Park Yong-su(Frank) and Lee Seung-Bee(Rita) in 2008 South Korean revival (courtesy of NewsHankuk)

 Sadly, Russell, who adapted his own play, seemed to be not so confident about his material, and he did lots of unnecessary things in his adaptation. Unlike the stage version, he surrounds his main characters with shallow supporting characters. They do not carry much weight in the story, and most of them, including Rita’s insensitive husband, her flamboyant new roommate, and Frank’s secretary/lover who cheats on him, could only be mentioned in the dialogues like the original play. In fact, their scenes feel so redundant that it would not have made much difference if they had been cut from the movie.

 To make the matters worse, this redundancy dilutes the intensity in the drama as a result. While the stage version quickly jumps between one scene from another at Frank’s office, the movie totters along the storyline while jammed with what happens outside Frank and Rita’s relationship and the campus. The good moments are buried by these lifeless scenes as a consequence. The ending feels very artificial and Russell unwisely added the extra scene to his original ending.
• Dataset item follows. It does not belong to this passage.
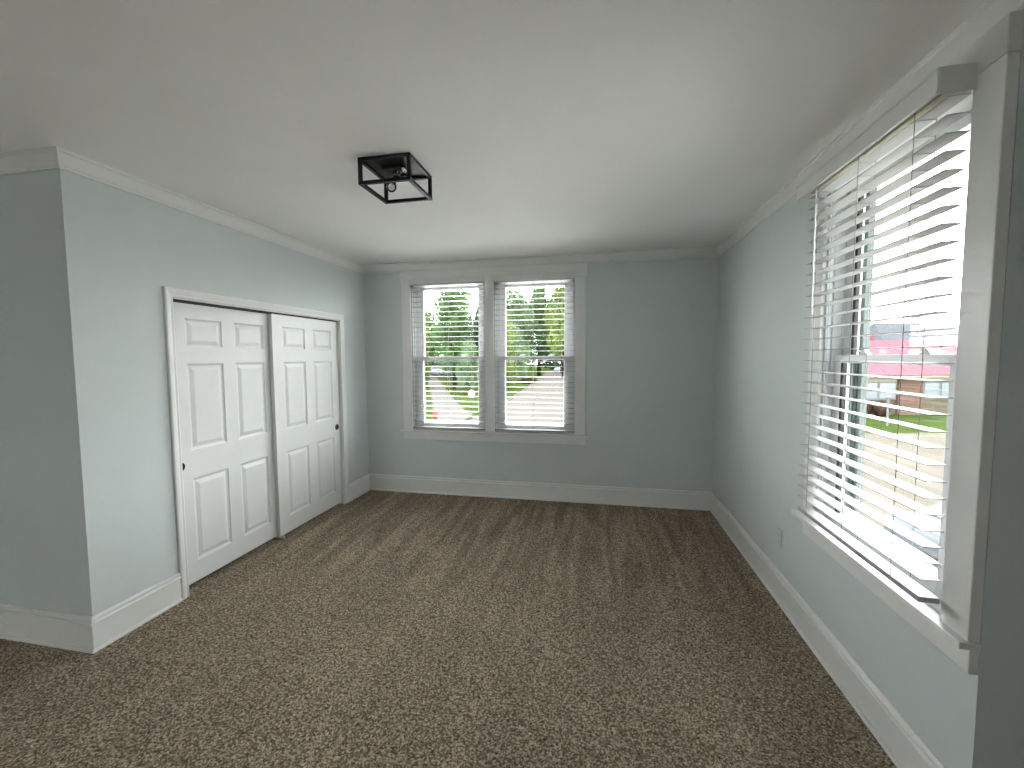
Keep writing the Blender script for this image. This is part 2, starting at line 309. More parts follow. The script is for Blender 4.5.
def panel_door(name, y0, y1, xf, pcols, label, pull_y, pull_z):
    z0, z1 = 0.026, 2.030
    rows = [(0.175, 0.780), (0.985, 1.605), (1.722, 1.925)]
    ys = [y0, pcols[0][0], pcols[0][1], pcols[1][0], pcols[1][1], y1]
    zs = [z0] + [q for r in rows for q in r] + [z1]
    m = MB(); th = 0.034
    for i in range(5):
        for j in range(7):
            a, b, c, d = ys[i], ys[i+1], zs[j], zs[j+1]
            if i in (1, 3) and j in (1, 3, 5):
                rings = [(0, 0), (.006, -.006), (.016, -.010), (.022, -.010), (.046, -.002), (.050, -.001)]
                vv = []
                for ins, dx in rings:
                    vv += [(xf+dx, a+ins, c+ins), (xf+dx, b-ins, c+ins), (xf+dx, b-ins, d-ins), (xf+dx, a+ins, d-ins)]
                ff = []
                for k in range(len(rings)-1):
                    for q in range(4): ff.append((k*4+q, k*4+(q+1) % 4, (k+1)*4+(q+1) % 4, (k+1)*4+q))
                L = (len(rings)-1)*4; ff.append((L, L+1, L+2, L+3)); m.add(vv, ff)
            else:
                m.add([(xf, a, c), (xf, b, c), (xf, b, d), (xf, a, d)], [(0, 1, 2, 3)])
    xb = xf-th
    for i in range(5):
        m.add([(xf, ys[i], z0), (xf, ys[i+1], z0), (xb, ys[i+1], z0), (xb, ys[i], z0)], [(0, 1, 2, 3)])
        m.add([(xf, ys[i], z1), (xf, ys[i+1], z1), (xb, ys[i+1], z1), (xb, ys[i], z1)], [(0, 1, 2, 3)])
    for j in range(7):
        m.add([(xf, y0, zs[j]), (xf, y0, zs[j+1]), (xb, y0, zs[j+1]), (xb, y0, zs[j])], [(0, 1, 2, 3)])
        m.add([(xf, y1, zs[j]), (xf, y1, zs[j+1]), (xb, y1, zs[j+1]), (xb, y1, zs[j])], [(0, 1, 2, 3)])
    m.add([(xb, y0, z0), (xb, y1, z0), (xb, y1, z1), (xb, y0, z1)], [(0, 1, 2, 3)])
    root = m.build(name, DOORM, origin=(xf, y0, 0))
    me = root.data; bm = bmesh.new(); bm.from_mesh(me); bmesh.ops.remove_doubles(bm, verts=bm.verts, dist=1e-5)
    bmesh.ops.recalc_face_normals(bm, faces=bm.faces); bm.to_mesh(me); bm.free()
    tag(root, label, 'closet door', kind='structure')
    h = MB().lathe((xf-.0005, pull_y, pull_z), (1, 0, 0), [(.0012, 0.0), (.0012, .022), (.0035, .023), (.0045, .028), (.003, .031), (-.002, .0315)], 24).build('finger_pull', DARK, root)
    h['label'] = 'round dark bronze finger pull'
    return root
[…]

In addition, the music by David Hertschel, a synthesizer score imitating chamber music, is so annoyingly dated that it reminds me trying to be hip is the shortcut to being old-fashioned.

 

 Caine and Walters won Golden Globe and BAFTA awards and were nominated for Oscar; They deserved them. Julie Walters, who played the role in the original London play, is delightful as the heroine. Although her character becomes less interesting after the transformation and we miss her former self like Frank, Walters is still good to watch despite a little stagy at times. Although this was her breakthrough performance at that time, it took another extra years for her to be fully noticed by us with her another Oscar-nominated performance in “Billy Elliot”(2000) and a supporting part in Harry Potter series.

 Michael Caine is simply fantastic, and this is one of the best performances in his career. Even when in bad movies, he is rarely uninteresting, and what he does in the constraints of the story is something to behold. Not only he is very funny in the delivery of lines, but also he is very subtle in characterization. With his weary eyes and tired facial expressions, Caine conveys  a lot about his character including self-pity and ennui to us; we instinctively feel Frank’s inner thoughts and feelings even when he does not say much. The less I like the movie, the more I admire Caine’s meticulous performance.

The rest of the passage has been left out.